Critics claimed that the phrasing of the referendum ballot was flawed. For example, the first principle, being phrased in the negative, may have confused some voters about which answer meant support. The fourth was written in such a positive way that a Yes response was virtually guaranteed. The eighth may have been misleading, since the tax-exemption for Status Indians is provided by the federal Indian Act, and cannot be altered by provincial governments. The impact of the referendum on treaty negotiations was also unclear, since the government did not indicate what level of support for each principle would be enough to make it binding, or whether any of the principles might still be taken into account by the government even if they had been rejected by some or most voters.

The government called the referendum "an experiment in direct democracy," but the polling expert Angus Reid called it "one of the most amateurish, one-sided attempts to gauge the public will that I have seen in my professional career."[1] Critics called for a boycott of the referendum and First Nations groups collected as many ballots as possible so that they might be destroyed publicly.
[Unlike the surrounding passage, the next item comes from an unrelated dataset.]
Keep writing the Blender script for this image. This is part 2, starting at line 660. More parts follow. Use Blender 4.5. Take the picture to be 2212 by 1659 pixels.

The boycott was backed by the Anglican Church, the United Church, the Presbytery of New Westminster, the Canadian Jewish Congress, the Canadian Muslim Federation, the BC Federation of Labour, the Council of Senior Citizens and the David Suzuki Foundation.

35.84% of ballots (763,480) were received by Elections BC by the deadline of May 15. Over 80 per cent of those ballots indicated agreement with all eight principles. Between 55,000 and 60,000 votes on each question were rejected.[2]